The sandy city beach, with its large lagoon enclosed by a massive breakwater, is completely artificial. The shores of Hangzhou Bay, on which Jinshanwei sits, are mostly vast mud flats, and tides there are among the most extreme anywhere, such that much of the shoreline is defended by high seawalls and long jetties. The area surrounding the city is highly industrialized, with large oil refineries, chemical plants and power stations set among low-rise electronics assembly plants and trucking terminals. This made our search for a usable viewing site somewhat challenging; we spent most of two days driving around the area rejecting one potential site after another before realizing that the perfect place was right in front of our eyes.

As for Jinshanwei's weather prospects, as shown on the graph below, historical data give us about a 50% chance of seeing the eclipse in a clear sky. It doesn’t get much better anywhere along the track, although shipboard viewers will have some ability to move into clear areas, something we will more limited in doing. The weather prospects for the eclipse at this time are based solely on long-term statistics, as compiled by the redoubtable Jay Anderson of Winnipeg. A detailed analysis of the prospects for this site can be found at Jay’s excellent site, http://www.eclipser.ca/. The site is near the sea, but not directly on the beach, where sand and wind can be a negative factor (not to mention the crowds of local people who are likely to flock to the city beach to observe the eclipse). But there is a tendency to experience onshore flows of air in the morning hours in the summer, somewhat reducing the prospects of smog from Shanghai and inland cloud buildup.

We will have some ability to move to an alternate viewing site if the primary viewing site at Jinshanwei is threatened by bad weather, although our ability to run may be somewhat limited in extent. We will monitor the weather reports in the days leading up to the eclipse and make a final recommendation the day before eclipse day. If we have to move, our main path will be westward, which would tend to bring us into areas with greater risk of poor weather, although not drastically so. If we do decide that we need to move, we may have to leave quite early in the morning in order to reach a suitable alternate site in time to set up (totality is at about 9:40 in the morning). Fortunately, the surrounding region has an excellent network of highways and expressways to facilitate movement.

Jasmine at our viewing site directly in front of the hotel. The photo was taken looking in the direction of the eclipse, which will be at an altitude of approximately 57 degrees at mid-eclipse.


The view from the hotel park, looking east.


A view of Jinshanwei from our tour hotel, looking southeast, with Hangzhou Bay and offshore islands in the background.

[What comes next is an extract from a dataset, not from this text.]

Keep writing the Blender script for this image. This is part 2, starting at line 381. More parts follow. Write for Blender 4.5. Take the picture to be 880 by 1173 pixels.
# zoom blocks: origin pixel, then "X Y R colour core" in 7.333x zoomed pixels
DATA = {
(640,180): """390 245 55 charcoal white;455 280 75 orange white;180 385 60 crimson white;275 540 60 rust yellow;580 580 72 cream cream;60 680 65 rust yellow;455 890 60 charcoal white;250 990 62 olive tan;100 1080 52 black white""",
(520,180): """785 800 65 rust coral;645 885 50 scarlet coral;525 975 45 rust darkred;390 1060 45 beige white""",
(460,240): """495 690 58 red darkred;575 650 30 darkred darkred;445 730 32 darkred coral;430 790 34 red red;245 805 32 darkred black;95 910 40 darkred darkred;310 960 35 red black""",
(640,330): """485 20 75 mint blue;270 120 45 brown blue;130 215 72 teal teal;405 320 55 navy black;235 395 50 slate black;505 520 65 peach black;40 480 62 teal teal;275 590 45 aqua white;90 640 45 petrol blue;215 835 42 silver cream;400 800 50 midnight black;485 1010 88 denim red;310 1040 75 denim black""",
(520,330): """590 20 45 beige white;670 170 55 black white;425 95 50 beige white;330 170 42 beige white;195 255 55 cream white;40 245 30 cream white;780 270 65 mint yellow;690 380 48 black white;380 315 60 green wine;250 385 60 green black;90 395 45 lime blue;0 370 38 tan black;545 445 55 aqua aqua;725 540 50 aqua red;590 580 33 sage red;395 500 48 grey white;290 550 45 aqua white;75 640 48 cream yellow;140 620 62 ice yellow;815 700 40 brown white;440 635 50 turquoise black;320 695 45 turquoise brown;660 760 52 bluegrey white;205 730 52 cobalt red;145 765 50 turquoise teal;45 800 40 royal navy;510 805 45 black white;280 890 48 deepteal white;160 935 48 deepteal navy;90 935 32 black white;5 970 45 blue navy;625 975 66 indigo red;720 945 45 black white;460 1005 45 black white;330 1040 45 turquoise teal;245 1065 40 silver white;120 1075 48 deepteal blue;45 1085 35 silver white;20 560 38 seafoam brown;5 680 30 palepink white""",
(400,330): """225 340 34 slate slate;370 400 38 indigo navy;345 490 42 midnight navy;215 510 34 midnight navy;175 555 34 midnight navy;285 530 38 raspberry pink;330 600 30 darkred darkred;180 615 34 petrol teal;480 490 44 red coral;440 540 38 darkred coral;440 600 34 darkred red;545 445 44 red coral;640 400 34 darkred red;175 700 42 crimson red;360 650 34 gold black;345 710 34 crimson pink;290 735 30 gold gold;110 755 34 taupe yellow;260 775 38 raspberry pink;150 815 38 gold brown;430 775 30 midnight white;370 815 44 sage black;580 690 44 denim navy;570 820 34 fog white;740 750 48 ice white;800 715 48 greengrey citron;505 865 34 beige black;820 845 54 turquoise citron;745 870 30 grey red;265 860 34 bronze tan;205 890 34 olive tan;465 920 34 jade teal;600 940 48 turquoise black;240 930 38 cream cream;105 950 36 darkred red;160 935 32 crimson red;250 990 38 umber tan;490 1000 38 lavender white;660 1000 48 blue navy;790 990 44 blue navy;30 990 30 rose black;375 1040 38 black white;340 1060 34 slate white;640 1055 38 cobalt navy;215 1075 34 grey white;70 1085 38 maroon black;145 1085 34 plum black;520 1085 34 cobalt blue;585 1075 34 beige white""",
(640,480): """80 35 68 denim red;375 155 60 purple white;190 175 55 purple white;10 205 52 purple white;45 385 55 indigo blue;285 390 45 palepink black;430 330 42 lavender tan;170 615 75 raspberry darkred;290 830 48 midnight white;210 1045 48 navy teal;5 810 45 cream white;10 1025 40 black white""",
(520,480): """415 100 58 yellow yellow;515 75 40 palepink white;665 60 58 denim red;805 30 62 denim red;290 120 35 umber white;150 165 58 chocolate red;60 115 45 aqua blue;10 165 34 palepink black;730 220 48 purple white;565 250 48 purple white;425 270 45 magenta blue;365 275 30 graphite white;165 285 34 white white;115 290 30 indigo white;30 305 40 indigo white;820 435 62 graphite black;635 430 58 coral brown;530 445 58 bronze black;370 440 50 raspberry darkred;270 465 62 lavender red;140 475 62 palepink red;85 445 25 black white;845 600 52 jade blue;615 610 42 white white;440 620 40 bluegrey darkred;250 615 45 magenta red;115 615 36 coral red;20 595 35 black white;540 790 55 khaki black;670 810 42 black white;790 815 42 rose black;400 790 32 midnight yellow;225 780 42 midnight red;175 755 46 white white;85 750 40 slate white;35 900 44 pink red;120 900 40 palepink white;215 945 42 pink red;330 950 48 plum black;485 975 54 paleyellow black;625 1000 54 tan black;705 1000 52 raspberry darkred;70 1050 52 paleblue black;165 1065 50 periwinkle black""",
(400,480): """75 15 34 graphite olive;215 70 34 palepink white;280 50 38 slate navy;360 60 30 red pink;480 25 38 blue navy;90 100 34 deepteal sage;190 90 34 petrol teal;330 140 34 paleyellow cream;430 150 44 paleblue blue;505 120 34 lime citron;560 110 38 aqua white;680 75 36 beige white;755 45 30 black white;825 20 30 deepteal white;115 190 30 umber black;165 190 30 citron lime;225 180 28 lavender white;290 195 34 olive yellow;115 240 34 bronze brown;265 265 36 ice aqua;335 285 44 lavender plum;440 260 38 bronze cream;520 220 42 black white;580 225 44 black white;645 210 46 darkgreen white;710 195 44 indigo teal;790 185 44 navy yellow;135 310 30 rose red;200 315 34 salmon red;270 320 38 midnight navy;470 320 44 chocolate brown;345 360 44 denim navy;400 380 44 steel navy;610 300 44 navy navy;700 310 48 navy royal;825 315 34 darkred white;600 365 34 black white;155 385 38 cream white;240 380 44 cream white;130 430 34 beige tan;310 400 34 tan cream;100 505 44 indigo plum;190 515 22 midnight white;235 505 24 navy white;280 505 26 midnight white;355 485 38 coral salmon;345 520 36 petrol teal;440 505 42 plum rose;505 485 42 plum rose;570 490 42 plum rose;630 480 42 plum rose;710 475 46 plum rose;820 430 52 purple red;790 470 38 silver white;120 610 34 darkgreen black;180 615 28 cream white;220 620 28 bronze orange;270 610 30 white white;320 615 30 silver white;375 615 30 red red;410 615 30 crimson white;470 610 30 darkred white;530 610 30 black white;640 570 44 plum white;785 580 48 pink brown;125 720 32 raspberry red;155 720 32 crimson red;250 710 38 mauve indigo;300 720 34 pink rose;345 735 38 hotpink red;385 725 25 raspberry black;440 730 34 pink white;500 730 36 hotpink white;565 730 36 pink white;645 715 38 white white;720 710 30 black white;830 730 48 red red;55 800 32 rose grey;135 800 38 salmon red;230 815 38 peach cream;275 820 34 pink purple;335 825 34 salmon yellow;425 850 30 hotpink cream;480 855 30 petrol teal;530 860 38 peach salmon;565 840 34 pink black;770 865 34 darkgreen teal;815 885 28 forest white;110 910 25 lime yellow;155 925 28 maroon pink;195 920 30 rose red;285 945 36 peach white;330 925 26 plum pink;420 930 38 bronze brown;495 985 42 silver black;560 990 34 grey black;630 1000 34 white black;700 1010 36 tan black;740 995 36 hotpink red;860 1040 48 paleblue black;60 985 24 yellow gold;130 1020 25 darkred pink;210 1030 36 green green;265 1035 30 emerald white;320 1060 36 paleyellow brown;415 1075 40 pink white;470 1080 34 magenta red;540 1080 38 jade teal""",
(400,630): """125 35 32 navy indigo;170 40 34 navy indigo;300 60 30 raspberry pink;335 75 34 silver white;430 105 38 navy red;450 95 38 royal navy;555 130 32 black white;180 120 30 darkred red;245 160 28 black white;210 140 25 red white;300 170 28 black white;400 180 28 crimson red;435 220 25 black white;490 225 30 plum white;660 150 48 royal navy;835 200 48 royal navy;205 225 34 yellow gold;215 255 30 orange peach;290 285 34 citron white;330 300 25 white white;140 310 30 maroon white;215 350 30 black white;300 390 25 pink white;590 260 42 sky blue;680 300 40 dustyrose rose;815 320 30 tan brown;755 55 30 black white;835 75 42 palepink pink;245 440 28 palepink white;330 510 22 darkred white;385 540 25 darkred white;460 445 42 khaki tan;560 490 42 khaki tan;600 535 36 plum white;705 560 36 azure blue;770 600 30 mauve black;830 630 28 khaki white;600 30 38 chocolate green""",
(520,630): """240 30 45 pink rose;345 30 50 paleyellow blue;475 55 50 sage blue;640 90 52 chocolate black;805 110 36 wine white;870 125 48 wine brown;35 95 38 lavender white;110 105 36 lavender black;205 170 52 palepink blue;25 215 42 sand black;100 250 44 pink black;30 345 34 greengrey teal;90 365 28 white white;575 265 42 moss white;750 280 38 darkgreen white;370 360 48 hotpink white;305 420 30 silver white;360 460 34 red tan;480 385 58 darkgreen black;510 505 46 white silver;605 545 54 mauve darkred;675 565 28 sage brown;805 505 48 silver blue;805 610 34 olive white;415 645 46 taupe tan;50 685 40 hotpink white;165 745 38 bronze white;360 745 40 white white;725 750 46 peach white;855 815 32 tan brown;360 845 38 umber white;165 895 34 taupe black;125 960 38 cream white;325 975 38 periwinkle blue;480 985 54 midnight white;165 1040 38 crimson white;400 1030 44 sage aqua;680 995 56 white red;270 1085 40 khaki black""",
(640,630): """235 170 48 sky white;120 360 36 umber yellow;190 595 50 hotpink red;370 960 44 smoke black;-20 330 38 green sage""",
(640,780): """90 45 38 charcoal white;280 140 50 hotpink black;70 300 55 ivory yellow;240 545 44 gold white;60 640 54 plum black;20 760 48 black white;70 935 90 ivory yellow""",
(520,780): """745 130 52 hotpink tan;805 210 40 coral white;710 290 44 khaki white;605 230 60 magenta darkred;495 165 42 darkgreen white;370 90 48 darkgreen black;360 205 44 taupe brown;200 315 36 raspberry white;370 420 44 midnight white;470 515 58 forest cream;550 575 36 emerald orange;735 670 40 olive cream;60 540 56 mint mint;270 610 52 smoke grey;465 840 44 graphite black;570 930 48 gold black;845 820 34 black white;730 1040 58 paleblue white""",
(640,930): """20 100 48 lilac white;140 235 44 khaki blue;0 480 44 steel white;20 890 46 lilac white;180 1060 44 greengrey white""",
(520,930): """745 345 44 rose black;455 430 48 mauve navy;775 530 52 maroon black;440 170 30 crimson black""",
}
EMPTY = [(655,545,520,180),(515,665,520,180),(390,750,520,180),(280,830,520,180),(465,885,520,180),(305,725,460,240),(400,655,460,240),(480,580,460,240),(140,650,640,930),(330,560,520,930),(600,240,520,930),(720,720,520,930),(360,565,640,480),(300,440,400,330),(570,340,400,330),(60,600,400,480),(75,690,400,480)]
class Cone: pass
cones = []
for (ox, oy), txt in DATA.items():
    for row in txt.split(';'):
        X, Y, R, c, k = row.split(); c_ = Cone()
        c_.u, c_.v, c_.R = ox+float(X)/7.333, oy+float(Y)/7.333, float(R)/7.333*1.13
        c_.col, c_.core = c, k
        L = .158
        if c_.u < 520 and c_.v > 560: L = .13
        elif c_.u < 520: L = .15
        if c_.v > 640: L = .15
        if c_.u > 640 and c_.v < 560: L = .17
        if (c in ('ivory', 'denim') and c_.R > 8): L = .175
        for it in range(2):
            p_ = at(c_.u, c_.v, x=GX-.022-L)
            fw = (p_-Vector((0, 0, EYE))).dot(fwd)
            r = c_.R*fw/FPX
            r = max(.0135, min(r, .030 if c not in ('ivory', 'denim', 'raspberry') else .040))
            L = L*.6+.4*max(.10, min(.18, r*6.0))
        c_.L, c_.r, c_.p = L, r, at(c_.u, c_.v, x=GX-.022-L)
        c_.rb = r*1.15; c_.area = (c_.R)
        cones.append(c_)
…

Jinshanwei, looking east from our tour hotel, with new housing developments in the foreground.


Jinshanwei, looking northeast from our tour hotel.


Meet our 2009 Eclipse Tour Team
Jasmine was born in Kunming, the capital of Yunnan Province. Her parents are university professors. When she was a teenager, her family moved to Beijing, where she studied English at the Beijing Foreign Language Institute and earned a Master’s in Economics at the Chinese Academy of Social Sciences. Jasmine began leading foreign tour groups in the 1980s, often taking them to then-remote areas of Yunnan. It was on one of those tours, in 1991, that she met her American future husband, Paul Behrens. Jasmine and Paul married in 1993 and now live in Northern California. Jasmine’s Chinese name is Zheng Ou—”Ou” means “seagull.”
Bill Sorrells is the President of the Peninsula Astronomical Society in northern California. He is a veteran of 13 previous total eclipses, and numerous partial and lunar ones as well. In 1986 he discovered Comet Sorrells (1986n), and has considerable experience photographing the sky. Bill was our tour leader in 2008 for the Silk Road eclipse, and will be joining us again for 2009.
Brian Day’s hobbies and professional life focus on astronomy. He is a NASA contractor at Ames Research Center where he serves as Education and Public Outreach Lead for NASA’s LCROSS mission to the Moon. For 16 years, he was also chairman of the Foothill College Observatory. Brian and his wife Pam are avid solar eclipse chasers, having traveled around the world to see 8 totals, 5 annulars, and numerous partial eclipses. Following the Moon’s shadow has taken them to such exotic locations as the wilds of Africa, the heights of the Andes, the jungles of Central America, the Australian Outback, the frozen wastes of Northern Mongolia, the beer gardens of Germany, and the Great Wall of China.